> [What to produce]
What lines of the data include the string "parts"? Copy them all.

> [Information provided]
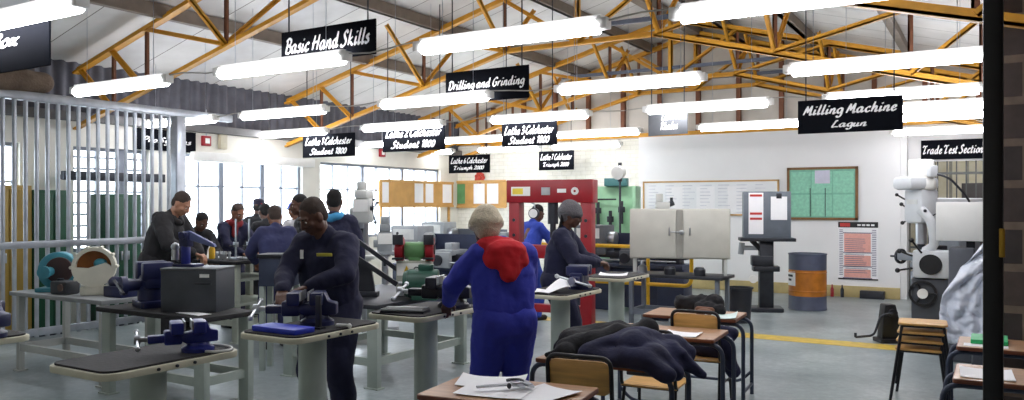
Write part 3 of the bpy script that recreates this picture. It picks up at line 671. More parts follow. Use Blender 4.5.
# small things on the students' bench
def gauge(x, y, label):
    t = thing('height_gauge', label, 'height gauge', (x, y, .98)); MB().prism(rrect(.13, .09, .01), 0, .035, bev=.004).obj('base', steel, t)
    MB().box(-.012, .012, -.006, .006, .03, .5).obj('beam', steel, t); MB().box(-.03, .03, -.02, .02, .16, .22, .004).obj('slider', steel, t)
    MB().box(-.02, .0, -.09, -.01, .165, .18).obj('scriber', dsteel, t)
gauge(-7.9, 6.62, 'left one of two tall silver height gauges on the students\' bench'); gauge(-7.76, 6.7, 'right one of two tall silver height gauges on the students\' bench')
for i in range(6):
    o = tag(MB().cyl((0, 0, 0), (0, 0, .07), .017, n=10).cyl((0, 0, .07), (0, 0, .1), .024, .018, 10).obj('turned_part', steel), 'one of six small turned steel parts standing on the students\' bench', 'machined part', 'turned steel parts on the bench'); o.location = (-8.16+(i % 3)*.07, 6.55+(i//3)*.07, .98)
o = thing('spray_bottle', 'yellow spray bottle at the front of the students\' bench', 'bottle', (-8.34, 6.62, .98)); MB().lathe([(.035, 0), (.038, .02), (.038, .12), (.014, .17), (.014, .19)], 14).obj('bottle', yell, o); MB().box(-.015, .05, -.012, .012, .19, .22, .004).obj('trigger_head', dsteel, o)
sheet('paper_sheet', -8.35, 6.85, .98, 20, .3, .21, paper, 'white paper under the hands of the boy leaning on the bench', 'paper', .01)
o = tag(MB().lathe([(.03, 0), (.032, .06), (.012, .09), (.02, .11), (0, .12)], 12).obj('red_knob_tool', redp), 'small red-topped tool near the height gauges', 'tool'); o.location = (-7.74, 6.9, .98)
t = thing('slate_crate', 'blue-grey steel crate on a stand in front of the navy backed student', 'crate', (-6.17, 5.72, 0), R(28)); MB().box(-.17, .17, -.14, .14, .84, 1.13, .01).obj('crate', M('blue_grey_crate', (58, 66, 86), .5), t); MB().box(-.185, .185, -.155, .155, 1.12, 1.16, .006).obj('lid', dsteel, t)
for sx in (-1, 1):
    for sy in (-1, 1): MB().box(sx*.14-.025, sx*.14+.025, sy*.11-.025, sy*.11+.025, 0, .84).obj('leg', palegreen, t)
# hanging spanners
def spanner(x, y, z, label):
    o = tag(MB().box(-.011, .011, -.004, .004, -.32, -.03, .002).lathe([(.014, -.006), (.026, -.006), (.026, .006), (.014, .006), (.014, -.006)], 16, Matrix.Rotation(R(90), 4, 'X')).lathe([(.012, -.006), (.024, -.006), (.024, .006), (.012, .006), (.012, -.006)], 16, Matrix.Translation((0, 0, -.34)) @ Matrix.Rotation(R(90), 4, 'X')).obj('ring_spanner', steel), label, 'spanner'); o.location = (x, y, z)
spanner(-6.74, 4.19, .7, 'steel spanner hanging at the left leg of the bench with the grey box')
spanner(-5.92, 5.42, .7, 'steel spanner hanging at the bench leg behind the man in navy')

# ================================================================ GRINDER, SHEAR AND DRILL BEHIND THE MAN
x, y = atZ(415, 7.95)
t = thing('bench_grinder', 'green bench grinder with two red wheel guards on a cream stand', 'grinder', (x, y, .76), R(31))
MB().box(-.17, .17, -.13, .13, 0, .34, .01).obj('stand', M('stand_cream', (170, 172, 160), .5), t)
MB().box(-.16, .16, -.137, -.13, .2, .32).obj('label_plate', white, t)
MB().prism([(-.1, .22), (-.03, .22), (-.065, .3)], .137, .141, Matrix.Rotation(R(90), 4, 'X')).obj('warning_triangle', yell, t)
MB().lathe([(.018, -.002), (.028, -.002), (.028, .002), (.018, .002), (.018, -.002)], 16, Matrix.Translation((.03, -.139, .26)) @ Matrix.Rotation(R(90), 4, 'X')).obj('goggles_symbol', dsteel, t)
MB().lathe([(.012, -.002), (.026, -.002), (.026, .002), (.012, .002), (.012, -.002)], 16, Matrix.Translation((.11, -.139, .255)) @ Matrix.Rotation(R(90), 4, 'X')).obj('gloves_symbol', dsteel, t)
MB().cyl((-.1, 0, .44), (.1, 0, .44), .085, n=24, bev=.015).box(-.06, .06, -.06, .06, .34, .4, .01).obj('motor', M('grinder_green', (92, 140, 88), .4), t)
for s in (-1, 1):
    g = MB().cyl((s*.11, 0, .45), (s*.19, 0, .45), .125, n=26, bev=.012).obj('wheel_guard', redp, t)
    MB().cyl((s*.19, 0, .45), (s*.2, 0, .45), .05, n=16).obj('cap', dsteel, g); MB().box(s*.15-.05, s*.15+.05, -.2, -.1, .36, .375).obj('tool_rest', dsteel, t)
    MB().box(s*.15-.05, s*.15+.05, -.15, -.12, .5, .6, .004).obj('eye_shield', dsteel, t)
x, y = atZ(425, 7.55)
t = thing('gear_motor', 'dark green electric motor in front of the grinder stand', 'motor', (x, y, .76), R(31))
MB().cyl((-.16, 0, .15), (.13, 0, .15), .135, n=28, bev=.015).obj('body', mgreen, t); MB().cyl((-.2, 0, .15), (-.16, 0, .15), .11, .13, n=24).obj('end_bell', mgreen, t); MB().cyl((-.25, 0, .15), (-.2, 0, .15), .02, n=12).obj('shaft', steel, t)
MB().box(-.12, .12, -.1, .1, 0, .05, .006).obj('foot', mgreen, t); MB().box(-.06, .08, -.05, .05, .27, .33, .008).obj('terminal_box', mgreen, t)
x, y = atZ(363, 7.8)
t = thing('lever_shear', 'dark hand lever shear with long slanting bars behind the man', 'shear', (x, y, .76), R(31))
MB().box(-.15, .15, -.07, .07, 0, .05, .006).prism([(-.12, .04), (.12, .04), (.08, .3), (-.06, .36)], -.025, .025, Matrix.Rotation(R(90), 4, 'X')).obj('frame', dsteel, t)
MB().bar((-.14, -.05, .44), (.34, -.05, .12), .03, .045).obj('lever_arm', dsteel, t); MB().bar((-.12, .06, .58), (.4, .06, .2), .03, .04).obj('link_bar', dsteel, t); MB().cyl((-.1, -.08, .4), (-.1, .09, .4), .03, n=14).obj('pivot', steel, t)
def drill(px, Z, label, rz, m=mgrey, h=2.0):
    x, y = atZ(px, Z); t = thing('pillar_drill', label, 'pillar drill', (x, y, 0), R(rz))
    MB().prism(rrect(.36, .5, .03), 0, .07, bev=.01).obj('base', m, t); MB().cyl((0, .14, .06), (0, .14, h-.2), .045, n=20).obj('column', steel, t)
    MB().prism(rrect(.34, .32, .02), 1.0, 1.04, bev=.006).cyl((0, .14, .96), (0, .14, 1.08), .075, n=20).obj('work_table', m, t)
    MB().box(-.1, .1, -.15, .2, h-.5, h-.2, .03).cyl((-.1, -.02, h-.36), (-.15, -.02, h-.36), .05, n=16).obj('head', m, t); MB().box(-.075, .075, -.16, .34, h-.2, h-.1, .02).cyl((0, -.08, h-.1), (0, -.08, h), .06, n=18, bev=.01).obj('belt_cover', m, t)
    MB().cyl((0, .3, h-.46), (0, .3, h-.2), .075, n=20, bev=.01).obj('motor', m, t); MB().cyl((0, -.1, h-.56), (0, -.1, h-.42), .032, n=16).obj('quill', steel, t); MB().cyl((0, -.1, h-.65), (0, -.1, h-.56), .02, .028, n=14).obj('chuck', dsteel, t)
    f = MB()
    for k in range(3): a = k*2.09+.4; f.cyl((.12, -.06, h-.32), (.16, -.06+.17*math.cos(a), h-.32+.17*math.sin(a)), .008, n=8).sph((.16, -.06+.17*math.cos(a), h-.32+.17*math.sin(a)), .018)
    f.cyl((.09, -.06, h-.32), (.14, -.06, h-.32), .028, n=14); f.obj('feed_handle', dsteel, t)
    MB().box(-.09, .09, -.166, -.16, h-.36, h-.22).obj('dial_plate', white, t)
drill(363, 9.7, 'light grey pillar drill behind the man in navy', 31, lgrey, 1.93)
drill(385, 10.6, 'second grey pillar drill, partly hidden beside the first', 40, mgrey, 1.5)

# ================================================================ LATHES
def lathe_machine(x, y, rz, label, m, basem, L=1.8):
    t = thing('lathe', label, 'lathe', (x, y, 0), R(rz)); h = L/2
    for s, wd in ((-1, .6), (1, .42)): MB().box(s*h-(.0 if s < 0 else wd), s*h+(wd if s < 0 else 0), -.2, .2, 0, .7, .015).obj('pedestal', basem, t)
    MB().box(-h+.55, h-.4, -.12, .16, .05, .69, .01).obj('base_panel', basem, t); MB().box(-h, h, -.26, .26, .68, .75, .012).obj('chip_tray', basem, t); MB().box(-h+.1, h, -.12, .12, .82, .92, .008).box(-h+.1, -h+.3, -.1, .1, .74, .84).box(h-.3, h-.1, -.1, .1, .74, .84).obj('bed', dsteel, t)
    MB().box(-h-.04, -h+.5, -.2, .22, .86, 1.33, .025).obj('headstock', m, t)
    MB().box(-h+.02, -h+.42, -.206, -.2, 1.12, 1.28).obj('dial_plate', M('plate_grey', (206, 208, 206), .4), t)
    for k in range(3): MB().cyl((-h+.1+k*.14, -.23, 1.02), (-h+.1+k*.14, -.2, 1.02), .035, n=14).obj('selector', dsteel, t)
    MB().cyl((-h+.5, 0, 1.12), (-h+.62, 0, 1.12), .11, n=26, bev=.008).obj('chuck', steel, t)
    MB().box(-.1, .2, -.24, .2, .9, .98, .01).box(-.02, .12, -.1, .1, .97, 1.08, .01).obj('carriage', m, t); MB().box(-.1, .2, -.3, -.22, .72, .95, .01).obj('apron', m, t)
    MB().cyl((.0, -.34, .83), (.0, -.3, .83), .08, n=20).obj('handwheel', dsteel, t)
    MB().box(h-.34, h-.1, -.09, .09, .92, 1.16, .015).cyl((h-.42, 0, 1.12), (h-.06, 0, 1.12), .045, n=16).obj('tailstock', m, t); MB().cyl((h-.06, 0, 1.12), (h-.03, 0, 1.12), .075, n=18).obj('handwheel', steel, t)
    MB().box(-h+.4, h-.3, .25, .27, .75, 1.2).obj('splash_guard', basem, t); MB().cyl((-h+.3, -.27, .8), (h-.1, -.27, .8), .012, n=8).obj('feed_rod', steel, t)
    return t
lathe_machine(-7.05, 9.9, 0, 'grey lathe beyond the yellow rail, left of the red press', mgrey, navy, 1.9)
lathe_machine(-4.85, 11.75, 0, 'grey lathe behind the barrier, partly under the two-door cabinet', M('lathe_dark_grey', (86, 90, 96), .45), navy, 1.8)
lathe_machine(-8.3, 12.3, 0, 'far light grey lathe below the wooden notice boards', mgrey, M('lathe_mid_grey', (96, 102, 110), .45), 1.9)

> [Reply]
Write part 3 of the bpy script that recreates this picture. It picks up at line 671. More parts follow. Use Blender 4.5.
    o = tag(MB().cyl((0, 0, 0), (0, 0, .07), .017, n=10).cyl((0, 0, .07), (0, 0, .1), .024, .018, 10).obj('turned_part', steel), 'one of six small turned steel parts standing on the students\' bench', 'machined part', 'turned steel parts on the bench'); o.location = (-8.16+(i % 3)*.07, 6.55+(i//3)*.07, .98)